▶ _Directions_
Exclude the pictures, then copy all remaining records exactly.

::: Supplied data :::

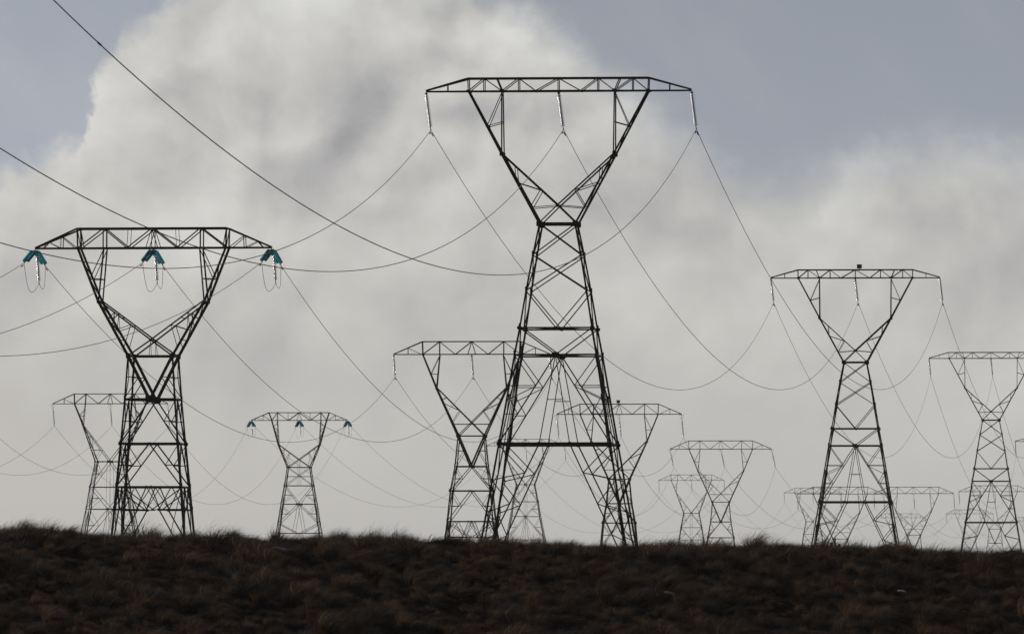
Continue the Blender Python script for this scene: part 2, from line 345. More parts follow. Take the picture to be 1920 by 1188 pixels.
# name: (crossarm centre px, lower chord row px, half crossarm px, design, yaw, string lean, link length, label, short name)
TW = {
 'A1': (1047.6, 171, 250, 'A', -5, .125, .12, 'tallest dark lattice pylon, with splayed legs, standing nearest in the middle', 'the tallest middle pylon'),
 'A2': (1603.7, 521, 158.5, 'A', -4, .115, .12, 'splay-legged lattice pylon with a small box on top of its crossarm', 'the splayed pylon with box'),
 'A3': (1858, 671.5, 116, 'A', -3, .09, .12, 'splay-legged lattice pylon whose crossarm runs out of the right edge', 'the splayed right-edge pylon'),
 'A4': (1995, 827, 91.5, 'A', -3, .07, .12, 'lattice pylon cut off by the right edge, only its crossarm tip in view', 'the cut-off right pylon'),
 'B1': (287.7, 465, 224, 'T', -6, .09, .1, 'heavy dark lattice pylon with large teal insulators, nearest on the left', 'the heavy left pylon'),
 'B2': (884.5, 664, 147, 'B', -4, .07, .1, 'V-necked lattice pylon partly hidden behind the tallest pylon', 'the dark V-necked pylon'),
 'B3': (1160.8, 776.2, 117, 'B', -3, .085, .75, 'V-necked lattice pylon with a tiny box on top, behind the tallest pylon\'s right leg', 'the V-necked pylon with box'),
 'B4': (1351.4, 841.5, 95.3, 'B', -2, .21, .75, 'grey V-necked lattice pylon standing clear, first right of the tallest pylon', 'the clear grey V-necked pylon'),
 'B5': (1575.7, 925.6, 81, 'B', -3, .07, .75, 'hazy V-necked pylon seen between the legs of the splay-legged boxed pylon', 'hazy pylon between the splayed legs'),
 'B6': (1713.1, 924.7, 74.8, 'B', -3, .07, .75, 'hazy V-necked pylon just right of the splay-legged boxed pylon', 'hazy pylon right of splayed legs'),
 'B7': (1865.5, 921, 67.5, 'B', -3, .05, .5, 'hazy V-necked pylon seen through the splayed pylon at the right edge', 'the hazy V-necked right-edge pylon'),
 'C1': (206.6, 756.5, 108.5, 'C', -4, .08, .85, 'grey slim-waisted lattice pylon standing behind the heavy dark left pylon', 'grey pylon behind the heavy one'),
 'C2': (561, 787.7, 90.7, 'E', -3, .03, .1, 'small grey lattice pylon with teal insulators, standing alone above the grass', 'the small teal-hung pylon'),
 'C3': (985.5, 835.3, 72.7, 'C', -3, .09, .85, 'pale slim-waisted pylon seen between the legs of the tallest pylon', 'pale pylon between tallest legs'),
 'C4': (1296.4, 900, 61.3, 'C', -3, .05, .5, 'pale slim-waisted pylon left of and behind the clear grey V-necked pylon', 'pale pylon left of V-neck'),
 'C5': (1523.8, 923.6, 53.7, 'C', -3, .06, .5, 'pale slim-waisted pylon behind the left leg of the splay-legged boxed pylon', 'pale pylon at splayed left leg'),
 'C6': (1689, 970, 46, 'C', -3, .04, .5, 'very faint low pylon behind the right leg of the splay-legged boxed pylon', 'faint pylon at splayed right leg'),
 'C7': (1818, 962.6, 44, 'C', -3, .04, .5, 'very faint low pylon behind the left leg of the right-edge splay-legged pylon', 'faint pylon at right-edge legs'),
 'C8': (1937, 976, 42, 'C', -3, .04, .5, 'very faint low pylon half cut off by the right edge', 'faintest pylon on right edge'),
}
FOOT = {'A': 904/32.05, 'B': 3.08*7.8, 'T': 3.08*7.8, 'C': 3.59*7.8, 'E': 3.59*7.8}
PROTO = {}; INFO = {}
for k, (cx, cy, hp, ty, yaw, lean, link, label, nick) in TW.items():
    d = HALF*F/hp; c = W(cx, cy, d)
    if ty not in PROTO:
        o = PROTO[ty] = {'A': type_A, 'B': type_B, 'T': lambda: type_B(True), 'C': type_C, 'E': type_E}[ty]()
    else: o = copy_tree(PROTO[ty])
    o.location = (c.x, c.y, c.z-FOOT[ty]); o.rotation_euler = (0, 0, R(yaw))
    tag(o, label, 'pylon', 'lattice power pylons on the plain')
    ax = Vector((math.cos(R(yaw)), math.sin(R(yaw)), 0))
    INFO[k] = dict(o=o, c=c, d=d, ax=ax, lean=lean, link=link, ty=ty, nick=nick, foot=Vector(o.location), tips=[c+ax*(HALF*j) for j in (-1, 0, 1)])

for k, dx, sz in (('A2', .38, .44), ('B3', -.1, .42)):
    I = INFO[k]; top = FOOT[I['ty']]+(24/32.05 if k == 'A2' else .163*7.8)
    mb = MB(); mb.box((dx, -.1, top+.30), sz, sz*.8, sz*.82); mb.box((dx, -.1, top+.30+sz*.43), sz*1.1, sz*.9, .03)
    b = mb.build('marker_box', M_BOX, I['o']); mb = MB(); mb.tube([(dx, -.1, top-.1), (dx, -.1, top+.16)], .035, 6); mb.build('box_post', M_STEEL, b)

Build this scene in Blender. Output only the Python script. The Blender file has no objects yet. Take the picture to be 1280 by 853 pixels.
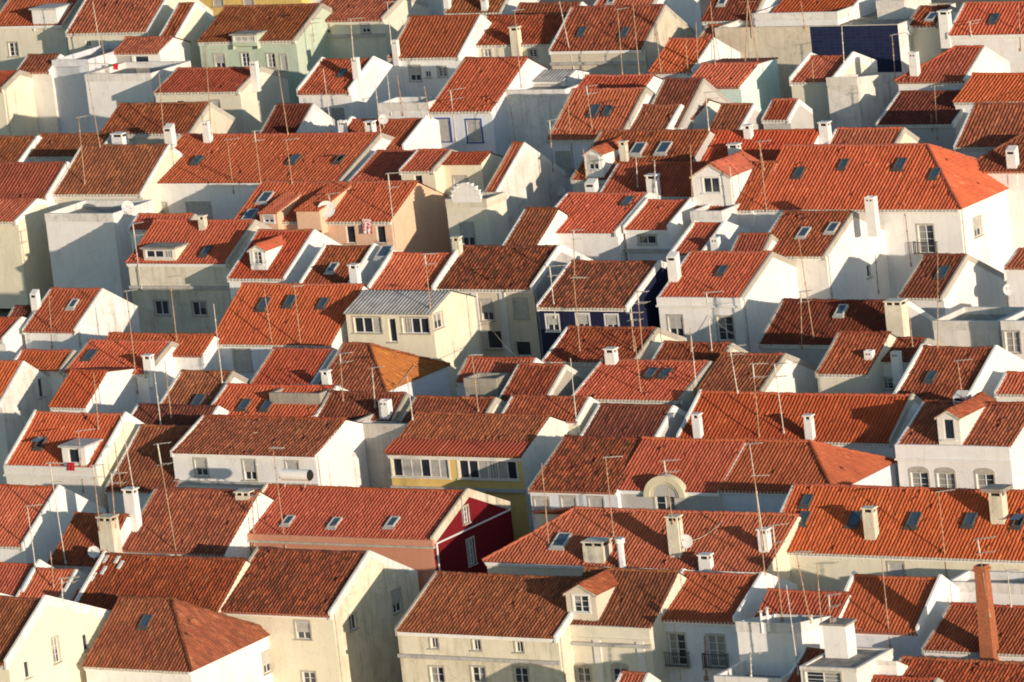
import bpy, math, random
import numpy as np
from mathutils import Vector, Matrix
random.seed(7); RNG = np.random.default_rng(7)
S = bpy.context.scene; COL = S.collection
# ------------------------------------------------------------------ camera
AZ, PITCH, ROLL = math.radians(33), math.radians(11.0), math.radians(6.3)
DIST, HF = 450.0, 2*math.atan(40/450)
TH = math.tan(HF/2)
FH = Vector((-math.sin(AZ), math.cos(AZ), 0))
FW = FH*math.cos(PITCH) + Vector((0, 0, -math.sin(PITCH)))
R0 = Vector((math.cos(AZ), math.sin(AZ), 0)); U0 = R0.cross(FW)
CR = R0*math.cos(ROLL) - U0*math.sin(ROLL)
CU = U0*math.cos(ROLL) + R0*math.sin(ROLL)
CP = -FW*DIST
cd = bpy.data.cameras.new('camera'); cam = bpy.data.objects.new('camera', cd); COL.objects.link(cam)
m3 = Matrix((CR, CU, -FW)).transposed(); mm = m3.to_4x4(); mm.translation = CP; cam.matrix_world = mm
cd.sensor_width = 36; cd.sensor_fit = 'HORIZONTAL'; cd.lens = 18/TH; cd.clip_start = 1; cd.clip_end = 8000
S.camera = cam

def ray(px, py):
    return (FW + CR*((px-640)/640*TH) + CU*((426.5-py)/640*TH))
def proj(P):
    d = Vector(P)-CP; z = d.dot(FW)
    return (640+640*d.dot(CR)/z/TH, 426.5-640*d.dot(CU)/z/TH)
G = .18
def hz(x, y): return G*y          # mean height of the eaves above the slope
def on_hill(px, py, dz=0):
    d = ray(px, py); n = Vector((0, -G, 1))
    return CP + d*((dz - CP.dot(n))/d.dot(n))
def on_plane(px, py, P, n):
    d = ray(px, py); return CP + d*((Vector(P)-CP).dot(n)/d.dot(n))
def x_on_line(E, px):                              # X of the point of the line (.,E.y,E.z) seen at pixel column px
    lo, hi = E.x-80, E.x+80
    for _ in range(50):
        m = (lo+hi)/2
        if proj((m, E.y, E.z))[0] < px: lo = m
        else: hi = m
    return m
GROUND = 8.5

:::

▶ _Response to the task_
Continue the Blender Python script for this scene: part 2, from line 345. More parts follow. Take the picture to be 1920 by 1188 pixels.
# name: (crossarm centre px, lower chord row px, half crossarm px, design, yaw, string lean, link length, label, short name)
TW = {
 'A1': (1047.6, 171, 250, 'A', -5, .125, .12, 'tallest dark lattice pylon, with splayed legs, standing nearest in the middle', 'the tallest middle pylon'),
 'A2': (1603.7, 521, 158.5, 'A', -4, .115, .12, 'splay-legged lattice pylon with a small box on top of its crossarm', 'the splayed pylon with box'),
 'A3': (1858, 671.5, 116, 'A', -3, .09, .12, 'splay-legged lattice pylon whose crossarm runs out of the right edge', 'the splayed right-edge pylon'),
 'A4': (1995, 827, 91.5, 'A', -3, .07, .12, 'lattice pylon cut off by the right edge, only its crossarm tip in view', 'the cut-off right pylon'),
 'B1': (287.7, 465, 224, 'T', -6, .09, .1, 'heavy dark lattice pylon with large teal insulators, nearest on the left', 'the heavy left pylon'),
 'B2': (884.5, 664, 147, 'B', -4, .07, .1, 'V-necked lattice pylon partly hidden behind the tallest pylon', 'the dark V-necked pylon'),
 'B3': (1160.8, 776.2, 117, 'B', -3, .085, .75, 'V-necked lattice pylon with a tiny box on top, behind the tallest pylon\'s right leg', 'the V-necked pylon with box'),
 'B4': (1351.4, 841.5, 95.3, 'B', -2, .21, .75, 'grey V-necked lattice pylon standing clear, first right of the tallest pylon', 'the clear grey V-necked pylon'),
 'B5': (1575.7, 925.6, 81, 'B', -3, .07, .75, 'hazy V-necked pylon seen between the legs of the splay-legged boxed pylon', 'hazy pylon between the splayed legs'),
 'B6': (1713.1, 924.7, 74.8, 'B', -3, .07, .75, 'hazy V-necked pylon just right of the splay-legged boxed pylon', 'hazy pylon right of splayed legs'),
 'B7': (1865.5, 921, 67.5, 'B', -3, .05, .5, 'hazy V-necked pylon seen through the splayed pylon at the right edge', 'the hazy V-necked right-edge pylon'),
 'C1': (206.6, 756.5, 108.5, 'C', -4, .08, .85, 'grey slim-waisted lattice pylon standing behind the heavy dark left pylon', 'grey pylon behind the heavy one'),
 'C2': (561, 787.7, 90.7, 'E', -3, .03, .1, 'small grey lattice pylon with teal insulators, standing alone above the grass', 'the small teal-hung pylon'),
 'C3': (985.5, 835.3, 72.7, 'C', -3, .09, .85, 'pale slim-waisted pylon seen between the legs of the tallest pylon', 'pale pylon between tallest legs'),
 'C4': (1296.4, 900, 61.3, 'C', -3, .05, .5, 'pale slim-waisted pylon left of and behind the clear grey V-necked pylon', 'pale pylon left of V-neck'),
 'C5': (1523.8, 923.6, 53.7, 'C', -3, .06, .5, 'pale slim-waisted pylon behind the left leg of the splay-legged boxed pylon', 'pale pylon at splayed left leg'),
 'C6': (1689, 970, 46, 'C', -3, .04, .5, 'very faint low pylon behind the right leg of the splay-legged boxed pylon', 'faint pylon at splayed right leg'),
 'C7': (1818, 962.6, 44, 'C', -3, .04, .5, 'very faint low pylon behind the left leg of the right-edge splay-legged pylon', 'faint pylon at right-edge legs'),
 'C8': (1937, 976, 42, 'C', -3, .04, .5, 'very faint low pylon half cut off by the right edge', 'faintest pylon on right edge'),
}
FOOT = {'A': 904/32.05, 'B': 3.08*7.8, 'T': 3.08*7.8, 'C': 3.59*7.8, 'E': 3.59*7.8}
PROTO = {}; INFO = {}
for k, (cx, cy, hp, ty, yaw, lean, link, label, nick) in TW.items():
    d = HALF*F/hp; c = W(cx, cy, d)
    if ty not in PROTO:
        o = PROTO[ty] = {'A': type_A, 'B': type_B, 'T': lambda: type_B(True), 'C': type_C, 'E': type_E}[ty]()
    else: o = copy_tree(PROTO[ty])
    o.location = (c.x, c.y, c.z-FOOT[ty]); o.rotation_euler = (0, 0, R(yaw))
    tag(o, label, 'pylon', 'lattice power pylons on the plain')
    ax = Vector((math.cos(R(yaw)), math.sin(R(yaw)), 0))
    INFO[k] = dict(o=o, c=c, d=d, ax=ax, lean=lean, link=link, ty=ty, nick=nick, foot=Vector(o.location), tips=[c+ax*(HALF*j) for j in (-1, 0, 1)])

for k, dx, sz in (('A2', .38, .44), ('B3', -.1, .42)):
    I = INFO[k]; top = FOOT[I['ty']]+(24/32.05 if k == 'A2' else .163*7.8)
    mb = MB(); mb.box((dx, -.1, top+.30), sz, sz*.8, sz*.82); mb.box((dx, -.1, top+.30+sz*.43), sz*1.1, sz*.9, .03)
    b = mb.build('marker_box', M_BOX, I['o']); mb = MB(); mb.tube([(dx, -.1, top-.1), (dx, -.1, top+.16)], .035, 6); mb.build('box_post', M_STEEL, b)

Build this scene in Blender. Output only the Python script. The Blender file has no objects yet. Take the picture to be 1280 by 853 pixels.
import bpy, math, random
import numpy as np
from mathutils import Vector, Matrix
random.seed(7); RNG = np.random.default_rng(7)
S = bpy.context.scene; COL = S.collection
# ------------------------------------------------------------------ camera
AZ, PITCH, ROLL = math.radians(33), math.radians(11.0), math.radians(6.3)
DIST, HF = 450.0, 2*math.atan(40/450)
TH = math.tan(HF/2)
FH = Vector((-math.sin(AZ), math.cos(AZ), 0))
FW = FH*math.cos(PITCH) + Vector((0, 0, -math.sin(PITCH)))
R0 = Vector((math.cos(AZ), math.sin(AZ), 0)); U0 = R0.cross(FW)
CR = R0*math.cos(ROLL) - U0*math.sin(ROLL)
CU = U0*math.cos(ROLL) + R0*math.sin(ROLL)
CP = -FW*DIST
cd = bpy.data.cameras.new('camera'); cam = bpy.data.objects.new('camera', cd); COL.objects.link(cam)
m3 = Matrix((CR, CU, -FW)).transposed(); mm = m3.to_4x4(); mm.translation = CP; cam.matrix_world = mm
cd.sensor_width = 36; cd.sensor_fit = 'HORIZONTAL'; cd.lens = 18/TH; cd.clip_start = 1; cd.clip_end = 8000
S.camera = cam

def ray(px, py):
    return (FW + CR*((px-640)/640*TH) + CU*((426.5-py)/640*TH))
def proj(P):
    d = Vector(P)-CP; z = d.dot(FW)
    return (640+640*d.dot(CR)/z/TH, 426.5-640*d.dot(CU)/z/TH)
G = .18
def hz(x, y): return G*y          # mean height of the eaves above the slope
def on_hill(px, py, dz=0):
    d = ray(px, py); n = Vector((0, -G, 1))
    return CP + d*((dz - CP.dot(n))/d.dot(n))
def on_plane(px, py, P, n):
    d = ray(px, py); return CP + d*((Vector(P)-CP).dot(n)/d.dot(n))
def x_on_line(E, px):                              # X of the point of the line (.,E.y,E.z) seen at pixel column px
    lo, hi = E.x-80, E.x+80
    for _ in range(50):
        m = (lo+hi)/2
        if proj((m, E.y, E.z))[0] < px: lo = m
        else: hi = m
    return m
GROUND = 8.5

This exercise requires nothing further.